Welcome my sweet friend Tara to the blog today. She and I have been internet friends since I can remember. She gave me a beautiful gift after our house fire and I think of her often when I pass by it in our home. She has a lovely blog and a lovely shop and I’m so honored to have her here. She’s using one of my favorite quotes today which confirms that we are kindred spirits. You will be blessed by her kind and thoughtful heart!
The idea of telling my story used to shred me. I remember the first time I did it like it was yesterday.
I was a senior in college, and it was a Wednesday night. I stood, knees knobbing and nearly choking from a Texas-sized lump, in the front of the chapel that held our campus ministry.
I’m fairly certain I thought I’d die before I finished.
From the moment my campus pastor asked me to share, the question that hung over my head like a dark, luminous cloud was Can these people handle my story?
I felt naked and exposed standing before them that night.
I’d spent a lifetime wearing masks and drawing pictures of my life for the people in it that didn’t include any remote truth that might dare threaten their acceptance of me. I became a master at being all things to all people. I stood on the outside of my story and abandoned any part of it that made me vulnerable.
When we refuse to own who we are, shame wins. Shame loves to keep us quiet. Its one relentless mission is to convince us to exchange the truth of who we really are for the approval and acceptance of others.
When you’re as addicted to people pleasing as I used to be, it usually means you’re feeding a growing beast inside who goes by the name of Perfectionism. We all know we’re not perfect, but we just about kill ourselves trying to look like we are.
I stood and told my story that night. I didn’t tell the scariest parts. I wasn’t that brave yet. But I started the long, arduous journey from being totally obsessed with the thoughts of others to having faith that God really does repair what the locusts have eaten, that he makes all things good, that he erects beauty from ashes, and that his power really is made perfect in our weaknesses.
And a very long journey it has been.
Every year of the last twenty has taught me to let go of the notion that I need to have my act together.
These years have been good to teach me that control is positively impossible.
I’ve slowly, slowly, slowly traded in a devotion to pleasing, performing and perfection for authenticity.
Not coincidentally, marriage and parenting and friendships have been my way out of perfectionism.
They’ve forced me to see my flaws.
It’s hard to hide who I really am in those arenas, and honestly, I don’t want to.
God made us for relationships.
They plunge us into a place of vulnerable, messy and real and we watch as God does his miraculous work.
You become better at anything by practicing it over and over and over again.
It’s still scary every single time I decide to share a piece of my heart with someone, but every time I choose authenticity and vulnerability, I become braver and more courageous.
I become the me that God intended me to be.
The bountiful harvest that comes from living more wholeheartedly is an inner circle of people who are willing to bear the weight our stories.

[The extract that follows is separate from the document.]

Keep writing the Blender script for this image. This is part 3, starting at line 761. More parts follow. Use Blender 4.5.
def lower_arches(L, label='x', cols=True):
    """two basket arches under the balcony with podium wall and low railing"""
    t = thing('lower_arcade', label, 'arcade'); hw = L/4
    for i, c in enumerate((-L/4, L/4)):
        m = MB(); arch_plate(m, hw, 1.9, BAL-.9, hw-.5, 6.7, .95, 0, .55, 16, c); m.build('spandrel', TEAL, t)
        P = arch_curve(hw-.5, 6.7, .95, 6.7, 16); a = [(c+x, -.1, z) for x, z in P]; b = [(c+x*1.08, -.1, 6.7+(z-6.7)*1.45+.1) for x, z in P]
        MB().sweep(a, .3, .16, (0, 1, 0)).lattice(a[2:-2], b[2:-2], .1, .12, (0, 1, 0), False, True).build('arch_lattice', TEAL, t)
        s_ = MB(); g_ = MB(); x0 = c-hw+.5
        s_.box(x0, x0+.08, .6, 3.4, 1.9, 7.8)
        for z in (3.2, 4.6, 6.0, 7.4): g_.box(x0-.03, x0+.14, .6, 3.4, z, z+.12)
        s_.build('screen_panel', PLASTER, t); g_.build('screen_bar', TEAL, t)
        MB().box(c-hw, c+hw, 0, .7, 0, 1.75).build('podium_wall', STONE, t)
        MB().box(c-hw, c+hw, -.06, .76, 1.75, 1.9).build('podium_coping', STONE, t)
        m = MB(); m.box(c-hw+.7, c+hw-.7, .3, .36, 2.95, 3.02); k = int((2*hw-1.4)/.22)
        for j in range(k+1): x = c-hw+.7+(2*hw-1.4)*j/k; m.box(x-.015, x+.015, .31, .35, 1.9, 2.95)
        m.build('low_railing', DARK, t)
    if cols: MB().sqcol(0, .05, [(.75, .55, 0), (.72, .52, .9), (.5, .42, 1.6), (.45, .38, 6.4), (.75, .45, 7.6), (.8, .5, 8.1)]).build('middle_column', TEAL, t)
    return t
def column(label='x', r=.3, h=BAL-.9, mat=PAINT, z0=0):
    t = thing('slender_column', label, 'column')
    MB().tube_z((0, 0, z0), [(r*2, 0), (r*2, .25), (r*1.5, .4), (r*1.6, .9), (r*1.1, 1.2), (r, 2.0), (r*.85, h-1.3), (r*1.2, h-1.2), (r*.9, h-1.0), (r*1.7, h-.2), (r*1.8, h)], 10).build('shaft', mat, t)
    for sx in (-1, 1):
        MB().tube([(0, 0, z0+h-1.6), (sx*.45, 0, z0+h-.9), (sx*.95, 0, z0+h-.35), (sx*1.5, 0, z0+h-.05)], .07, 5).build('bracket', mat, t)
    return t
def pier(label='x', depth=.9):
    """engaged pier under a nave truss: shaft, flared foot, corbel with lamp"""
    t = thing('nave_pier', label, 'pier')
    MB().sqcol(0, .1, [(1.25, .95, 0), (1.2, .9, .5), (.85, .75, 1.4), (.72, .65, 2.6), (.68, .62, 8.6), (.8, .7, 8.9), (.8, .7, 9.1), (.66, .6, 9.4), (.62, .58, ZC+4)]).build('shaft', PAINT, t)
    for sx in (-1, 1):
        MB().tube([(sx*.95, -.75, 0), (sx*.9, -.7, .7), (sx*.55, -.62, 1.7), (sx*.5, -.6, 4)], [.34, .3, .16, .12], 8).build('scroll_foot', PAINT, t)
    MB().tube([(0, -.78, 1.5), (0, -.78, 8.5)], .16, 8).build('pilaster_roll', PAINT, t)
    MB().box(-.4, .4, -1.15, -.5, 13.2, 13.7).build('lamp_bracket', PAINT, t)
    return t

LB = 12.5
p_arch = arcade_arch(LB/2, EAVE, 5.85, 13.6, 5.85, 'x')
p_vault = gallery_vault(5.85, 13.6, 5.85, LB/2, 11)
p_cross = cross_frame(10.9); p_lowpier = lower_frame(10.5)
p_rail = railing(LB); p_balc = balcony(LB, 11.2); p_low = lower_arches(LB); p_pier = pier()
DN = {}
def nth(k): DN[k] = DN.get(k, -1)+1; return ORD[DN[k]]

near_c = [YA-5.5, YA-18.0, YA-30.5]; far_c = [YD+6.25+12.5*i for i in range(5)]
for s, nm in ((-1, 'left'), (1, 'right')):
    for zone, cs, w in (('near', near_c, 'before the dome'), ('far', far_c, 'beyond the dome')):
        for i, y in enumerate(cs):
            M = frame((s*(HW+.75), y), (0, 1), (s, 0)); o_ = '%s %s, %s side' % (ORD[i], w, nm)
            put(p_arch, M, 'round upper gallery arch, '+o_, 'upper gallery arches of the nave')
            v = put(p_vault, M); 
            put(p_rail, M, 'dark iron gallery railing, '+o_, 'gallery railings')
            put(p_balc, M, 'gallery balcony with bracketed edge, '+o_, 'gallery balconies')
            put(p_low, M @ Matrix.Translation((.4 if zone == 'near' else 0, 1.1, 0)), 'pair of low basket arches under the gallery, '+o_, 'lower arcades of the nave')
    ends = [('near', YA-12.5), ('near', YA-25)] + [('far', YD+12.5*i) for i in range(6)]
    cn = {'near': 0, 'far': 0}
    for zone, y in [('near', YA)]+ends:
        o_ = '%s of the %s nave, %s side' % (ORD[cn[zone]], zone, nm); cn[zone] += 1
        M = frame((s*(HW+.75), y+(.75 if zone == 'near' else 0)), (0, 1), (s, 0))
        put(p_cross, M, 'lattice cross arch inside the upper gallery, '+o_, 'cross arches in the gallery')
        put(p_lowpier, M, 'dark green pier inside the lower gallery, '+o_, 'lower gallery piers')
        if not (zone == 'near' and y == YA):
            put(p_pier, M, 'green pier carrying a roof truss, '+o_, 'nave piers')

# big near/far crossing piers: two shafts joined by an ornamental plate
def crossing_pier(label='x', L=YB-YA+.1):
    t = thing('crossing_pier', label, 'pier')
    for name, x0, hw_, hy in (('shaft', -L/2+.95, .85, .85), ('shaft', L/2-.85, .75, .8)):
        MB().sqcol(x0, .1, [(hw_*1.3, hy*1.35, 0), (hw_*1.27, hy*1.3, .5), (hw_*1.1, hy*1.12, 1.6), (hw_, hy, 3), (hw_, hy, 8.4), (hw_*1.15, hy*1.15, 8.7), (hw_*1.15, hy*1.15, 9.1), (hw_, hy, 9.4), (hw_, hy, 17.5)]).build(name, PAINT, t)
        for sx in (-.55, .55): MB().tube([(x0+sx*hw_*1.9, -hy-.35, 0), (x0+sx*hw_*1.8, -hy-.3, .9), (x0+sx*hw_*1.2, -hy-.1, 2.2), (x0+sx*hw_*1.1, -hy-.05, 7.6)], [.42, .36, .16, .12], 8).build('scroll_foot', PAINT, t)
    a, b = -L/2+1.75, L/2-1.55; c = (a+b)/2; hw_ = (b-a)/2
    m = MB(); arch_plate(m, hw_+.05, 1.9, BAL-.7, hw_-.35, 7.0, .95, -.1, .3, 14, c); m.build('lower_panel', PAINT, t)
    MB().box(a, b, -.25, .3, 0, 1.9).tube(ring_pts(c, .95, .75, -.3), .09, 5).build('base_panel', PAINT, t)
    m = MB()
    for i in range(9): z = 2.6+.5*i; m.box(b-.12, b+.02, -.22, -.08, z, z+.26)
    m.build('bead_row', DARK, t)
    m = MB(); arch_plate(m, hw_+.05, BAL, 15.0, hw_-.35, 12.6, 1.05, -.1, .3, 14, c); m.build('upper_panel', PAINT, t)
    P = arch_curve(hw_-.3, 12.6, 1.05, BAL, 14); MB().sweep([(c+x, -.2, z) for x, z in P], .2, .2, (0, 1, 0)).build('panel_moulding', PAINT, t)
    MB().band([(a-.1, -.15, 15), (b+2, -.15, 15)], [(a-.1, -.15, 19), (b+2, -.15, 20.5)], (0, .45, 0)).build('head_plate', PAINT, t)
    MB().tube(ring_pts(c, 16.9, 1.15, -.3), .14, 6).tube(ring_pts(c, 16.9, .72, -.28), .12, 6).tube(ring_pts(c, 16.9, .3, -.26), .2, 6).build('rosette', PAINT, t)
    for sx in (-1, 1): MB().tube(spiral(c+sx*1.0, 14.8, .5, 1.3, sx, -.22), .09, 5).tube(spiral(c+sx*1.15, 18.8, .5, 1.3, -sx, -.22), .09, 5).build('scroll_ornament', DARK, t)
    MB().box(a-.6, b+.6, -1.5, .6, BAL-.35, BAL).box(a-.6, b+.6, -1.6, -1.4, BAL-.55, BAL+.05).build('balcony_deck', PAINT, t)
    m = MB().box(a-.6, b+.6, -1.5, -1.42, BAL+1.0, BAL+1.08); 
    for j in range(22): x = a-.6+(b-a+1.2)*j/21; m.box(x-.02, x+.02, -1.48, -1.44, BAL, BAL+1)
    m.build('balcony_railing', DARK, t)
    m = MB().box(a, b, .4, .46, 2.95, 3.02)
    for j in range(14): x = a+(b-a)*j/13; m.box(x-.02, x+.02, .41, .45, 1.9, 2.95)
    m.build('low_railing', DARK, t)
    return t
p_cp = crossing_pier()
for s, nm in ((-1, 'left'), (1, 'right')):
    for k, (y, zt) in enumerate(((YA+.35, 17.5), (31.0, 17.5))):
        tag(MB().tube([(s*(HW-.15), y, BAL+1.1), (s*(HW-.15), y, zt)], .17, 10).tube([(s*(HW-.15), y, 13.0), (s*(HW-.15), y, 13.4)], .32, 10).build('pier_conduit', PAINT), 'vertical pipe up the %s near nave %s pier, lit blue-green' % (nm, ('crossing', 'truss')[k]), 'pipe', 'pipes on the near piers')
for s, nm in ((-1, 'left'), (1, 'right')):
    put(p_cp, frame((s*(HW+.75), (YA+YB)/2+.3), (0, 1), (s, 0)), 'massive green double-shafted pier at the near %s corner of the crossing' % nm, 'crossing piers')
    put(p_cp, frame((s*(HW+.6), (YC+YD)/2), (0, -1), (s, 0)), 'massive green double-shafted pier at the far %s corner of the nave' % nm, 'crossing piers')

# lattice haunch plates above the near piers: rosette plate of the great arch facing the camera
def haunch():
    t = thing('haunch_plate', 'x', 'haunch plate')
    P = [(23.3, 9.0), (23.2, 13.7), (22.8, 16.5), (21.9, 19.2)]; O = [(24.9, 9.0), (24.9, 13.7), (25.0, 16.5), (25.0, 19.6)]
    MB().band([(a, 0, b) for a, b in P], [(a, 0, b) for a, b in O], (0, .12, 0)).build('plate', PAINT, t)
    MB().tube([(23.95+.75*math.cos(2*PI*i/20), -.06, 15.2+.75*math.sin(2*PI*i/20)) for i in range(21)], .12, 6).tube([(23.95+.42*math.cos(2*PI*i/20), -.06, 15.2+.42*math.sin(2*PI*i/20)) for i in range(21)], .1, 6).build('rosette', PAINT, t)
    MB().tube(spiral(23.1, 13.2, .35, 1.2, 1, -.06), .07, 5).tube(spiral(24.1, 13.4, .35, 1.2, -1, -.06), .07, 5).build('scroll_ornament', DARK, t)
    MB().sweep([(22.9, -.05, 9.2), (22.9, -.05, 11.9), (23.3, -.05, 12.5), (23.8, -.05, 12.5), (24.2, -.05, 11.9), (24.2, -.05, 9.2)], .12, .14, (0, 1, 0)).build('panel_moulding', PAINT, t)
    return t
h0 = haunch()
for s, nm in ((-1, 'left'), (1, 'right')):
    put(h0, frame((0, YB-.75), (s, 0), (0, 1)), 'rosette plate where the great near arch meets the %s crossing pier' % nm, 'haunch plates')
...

As Easter approaches, we’re reminded of the One who bore the weight of who we are in the ultimate way in His death for us. It’s tempting to want to scurry past the part of the story where an excruciating death occurred, but we can’t. Without death, there’s no real hope of resurrection. We have to face the truth of who we are and those things that grip us and keep us from opening ourselves up to the redeemer of our souls.
Then and only then are we free to love and to be loved by others.
The greatest struggle in my life has been surrendering my need for control and my need to look like I’ve got it all together. This battle comes straight out of the hardest, scariest parts of my story.
But every single time I die to what my flesh craves, God resurrects more and more freedom in my heart.
The result is a vulnerable, messy, real, beautiful, wholehearted life.
God takes the things in our stories that make us vulnerable and uses them to fulfill his calling in our lives.
What are the things that make you vulnerable?
How is God using those things to shine his light in your life?